AVAILABLE DATA:
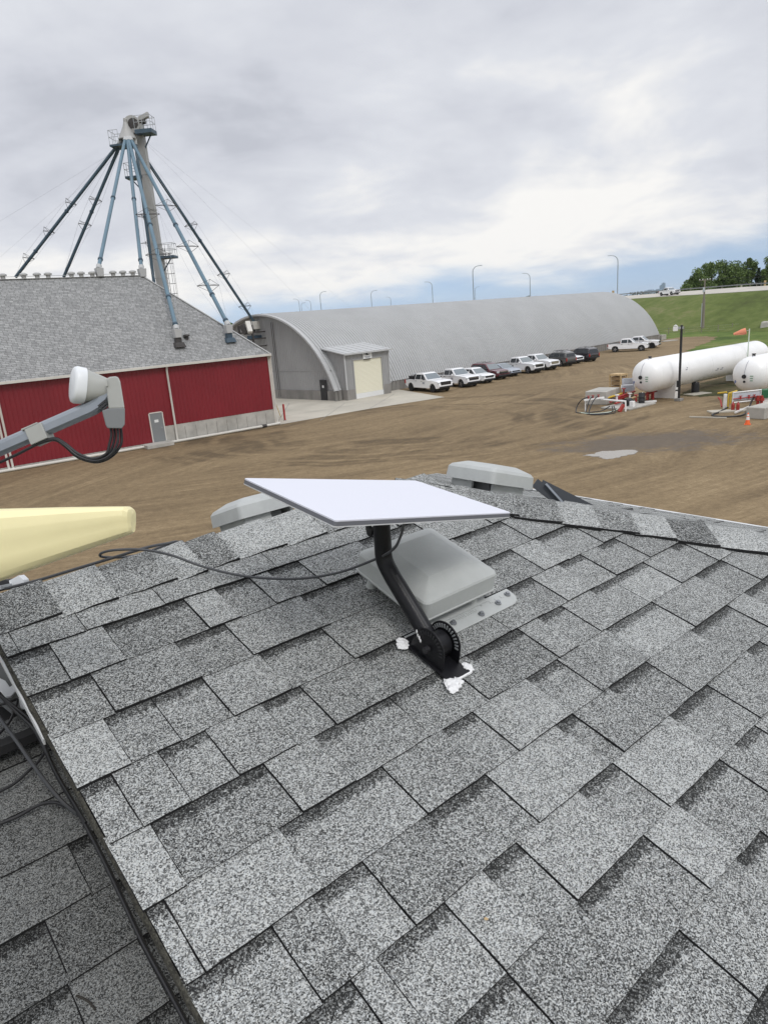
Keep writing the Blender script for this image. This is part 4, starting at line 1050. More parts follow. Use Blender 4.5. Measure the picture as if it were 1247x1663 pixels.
# guard rail on the far edge of the highway
t = thing('guard_rail', 'long grey guard rail along the far edge of the highway above the grass slope', 'guard rail', (0, 0, 0))
mb = MB(); rows = []
for i in range(len(pts)):
    b_ = offs(i, 15.6, .7); c = offs(i, 15.68, .7); rows.append([b_ + Vector((0, 0, .45)), b_ + Vector((0, 0, .72)), c + Vector((0, 0, .72)), c + Vector((0, 0, .45))])
mb.loft(rows, True, True); mb.build('rail', M['door_grey'], t)
for i in range(3, 60, 2):
    b_ = offs(i, 15.80, .7); mb = MB(); mb.box(b_ + Vector((0, 0, .4)), (.16, .18, .8)); mb.build('rail_post', M['pole_wood'], t)

# ------------------------------------------------------------------ red barn
BC = G(448, 690.3); BAZ = 53.5
BX = azv(BAZ); BY = azv(BAZ - 90)                                    # along the front wall (to the right), and back into the building
BLEN, BDEP, BE = 46.0, 13.4, 5.85
def BP(x, y, z): p = BC + BX * x + BY * y; return Vector((p.x, p.y, z))   # x<=0 leftwards from the right corner
barn = thing('red_barn', 'long red metal clad barn with grey hip roof, white trim and roof spouts', 'barn', BP(-BLEN / 2, BDEP / 2, 0), 0)
def ribbed(P0, P1, z0, z1, pitch, depth, nrm, wd=.30):
    """vertical ribbed sheet wall"""
    L_ = (P1 - P0).length; X = (P1 - P0).normalized(); prof = []; x = 0.0
    while x < L_ - pitch:
        for a, d in ((0, 0), (pitch * (1 - wd), 0), (pitch * (1 - wd * .75), depth), (pitch * (1 - wd * .25), depth)): prof.append((x + a, d))
        x += pitch
    prof.append((L_, 0))
    mb = MB(); rings = []
    for x, d in prof:
        p = P0 + X * x + nrm * d; rings.append([Vector((p.x, p.y, z0)), Vector((p.x, p.y, z1))])
    mb.loft(rings, False, False); return mb
FD = 1.33
mb = ribbed(BP(-9.24, 0, 0), BP(0, 0, 0), FD, BE, .30, .022, -BY); mb2 = ribbed(BP(-BLEN, 0, 0), BP(-9.24, 0, 0), .28, BE, .30, .022, -BY)
mb.add(mb2.v, mb2.f); s_ = ribbed(BP(0, 0, 0), BP(0, BDEP, 0), FD, BE, .30, .022, BX); mb.add(s_.v, s_.f)
s_ = ribbed(BP(0, BDEP, 0), BP(-BLEN, BDEP, 0), .3, BE, .30, .022, BY); mb.add(s_.v, s_.f)
s_ = ribbed(BP(-BLEN, BDEP, 0), BP(-BLEN, 0, 0), .3, BE, .30, .022, -BX); mb.add(s_.v, s_.f)
mb.build('wall', M['barn_red'], barn)
mb = MB(); mb.box(BP(-9.24 / 2, .16, FD / 2 - .01), (9.24, .30, FD - .0), BX, BY); mb.box(BP(-.16, BDEP / 2 + .2, FD / 2 - .01), (.30, BDEP - .5, FD), BX, BY)
fnd = mb.build('foundation', M['concrete'], barn)
for q in range(10):
    mb = MB(); mb.box(BP(-.8 - q * .86, -.002, .55), (.022, .02, 1.05), BX, BY); mb.build('form_joint', M['concrete_dark'], fnd)
mb = MB(); mb.box(BP(-9.24 - (BLEN - 9.24) / 2, .12, .14), (BLEN - 9.24, .22, .27), BX, BY); mb.build('sill_curb', M['concrete'], barn)
# hip roof, 45 degrees
OV = .35; HIPIN = BDEP / 2
RZ = BE - .05 + HIPIN * 1.0
c4 = [BP(.12, -OV, BE - .12), BP(-BLEN - OV, -OV, BE - .12), BP(-BLEN - OV, BDEP + OV, BE - .12), BP(.12, BDEP + OV, BE - .12)]
r0, r1 = BP(-HIPIN, BDEP / 2, RZ), BP(-BLEN + HIPIN, BDEP / 2, RZ)
mb = MB(); mb.uv = []; mb.uvt = None
def rface(P, X):
    n = (P[1] - P[0]).cross(P[-1] - P[0]).normalized(); Y = n.cross(X).normalized()
    o = mb.add(P, [tuple(range(len(P)))])
    for p in P: mb.uv.append(((p - c4[0]).dot(X), (p - c4[0]).dot(Y)))
rface([c4[0], r0, r1, c4[1]], BX); rface([c4[3], r0, c4[0]], BY); rface([c4[2], r1, r0, c4[3]], BX); rface([c4[1], r1, c4[2]], BY)
mb.build('roof', M['barn_shingle'], barn)
BRN = (r0 - c4[0]).cross(c4[1] - c4[0]).normalized(); BRN = BRN if BRN.z > 0 else -BRN
mb = MB()
for a, b_ in ((r0, c4[0]), (r0, c4[3]), (r0, r1)):
    d = (b_ - a).normalized(); mb.beam(a + Vector((0, 0, .0)), b_, .28, .03)
mb.build('ridge_trim', M['vent_cap'], barn)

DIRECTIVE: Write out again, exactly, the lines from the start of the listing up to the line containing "b_ = offs(i, 15.80, .7);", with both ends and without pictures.

CORRECT RESULT:
Keep writing the Blender script for this image. This is part 4, starting at line 1050. More parts follow. Use Blender 4.5. Measure the picture as if it were 1247x1663 pixels.
# guard rail on the far edge of the highway
t = thing('guard_rail', 'long grey guard rail along the far edge of the highway above the grass slope', 'guard rail', (0, 0, 0))
mb = MB(); rows = []
for i in range(len(pts)):
    b_ = offs(i, 15.6, .7); c = offs(i, 15.68, .7); rows.append([b_ + Vector((0, 0, .45)), b_ + Vector((0, 0, .72)), c + Vector((0, 0, .72)), c + Vector((0, 0, .45))])
mb.loft(rows, True, True); mb.build('rail', M['door_grey'], t)
for i in range(3, 60, 2):
    b_ = offs(i, 15.80, .7); mb = MB(); mb.box(b_ + Vector((0, 0, .4)), (.16, .18, .8)); mb.build('rail_post', M['pole_wood'], t)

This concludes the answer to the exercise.